Padre Pio: I am just a poor friar who prays


Padre Pio: I am just a poor friar who prays
Pope Francis visiting St Pio sites.- ANSA

Pope Francis on Saturday travels to San Giovanni Rotondo and Pietrelcina to mark the 50th anniversary of the death of St Padre Pio and the 100th anniversary of his stigmata.
By Lydia O'Kane
Known simply around the world as Padre Pio, this modern day Capuchin Saint is revered because of his great faith and prayerful obedience. But is he also regarded as a minister of Christ who endured tremendous suffering including the pain of stigmata.
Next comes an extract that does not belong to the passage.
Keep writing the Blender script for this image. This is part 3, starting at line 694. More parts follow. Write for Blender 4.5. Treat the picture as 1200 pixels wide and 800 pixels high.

According to Irish Capuchin Fr Bryan Shortall, OFM. Cap, the reason he has captured the hearts of so many may have something to do with him being a recent Saint. “I think that he is primarily someone people can reach out to because most people either remember him as having lived in the same lifetime…”
I am just a poor friar who prays
In 1918, while hearing confessions, Padre Pio had his first experience of the stigmata that would continue for the next 50 years. A year after the end of the First World War news of this stigmata began to spread throughout Italy and beyond. But as his fame grew, Fr Shortall points out the Capuchin remained the same simple prayerful man he had always been. “He didn’t particularly worry about the cult of personality that grew up around him… he was asked many times what are you, who are you? And he said, “I am just a poor friar who prays”, and that’s all he ever wanted to be, but the Lord had other plans for him.”
Fr Shortall continues, “he climbed on the cross of Christ everyday and everyday he felt physical pain and the desolation of what it was like for Christ to be crucified; so his faith was tested and he was certainly someone who suffered greatly in terms of his faith, in terms of his prayer life, but he persevered; he was someone who never gave up”
Significance of Papal visit
On Saturday Pope Francis follows in the footsteps of this Franciscan Friar by traveling to Pietrelcina where Padre Pio grew up and San Giovanni Rotondo where he carried out his priestly ministry.  Indeed just two years ago during the Extraordinary Year of Mercy, the Pope received the relics of Saint Pio in St Peter’s Basilica. Both events notes the Dublin based Irish Capuchin are highly significant; the first because Pope Francis wanted “to highlight the person of Padre Pio as a minister of Mercy, as a minister of Jesus Christ… and as a priest victim who suffered for Christ. He also emphasizes that by going to San Giovanni Rotondo and Pietrelcina the Pope “wants to acknowledge this great love.”
Legacy
Padre Pio died in 1958 at the age of 81, so fifty years on from his death what can we learn from him?
Fr Shortall says that“his legacy is that suffering is not a waste of time… Jesus doesn’t ignore people who suffer and who go through a great deal of pain, that God is not blind to suffering, that God feels very acutely people’s suffering and people’s struggles and is in there with them because he suffered himself on the cross.” He “encourages all of us not to be afraid and to place are trust in Jesus Christ”.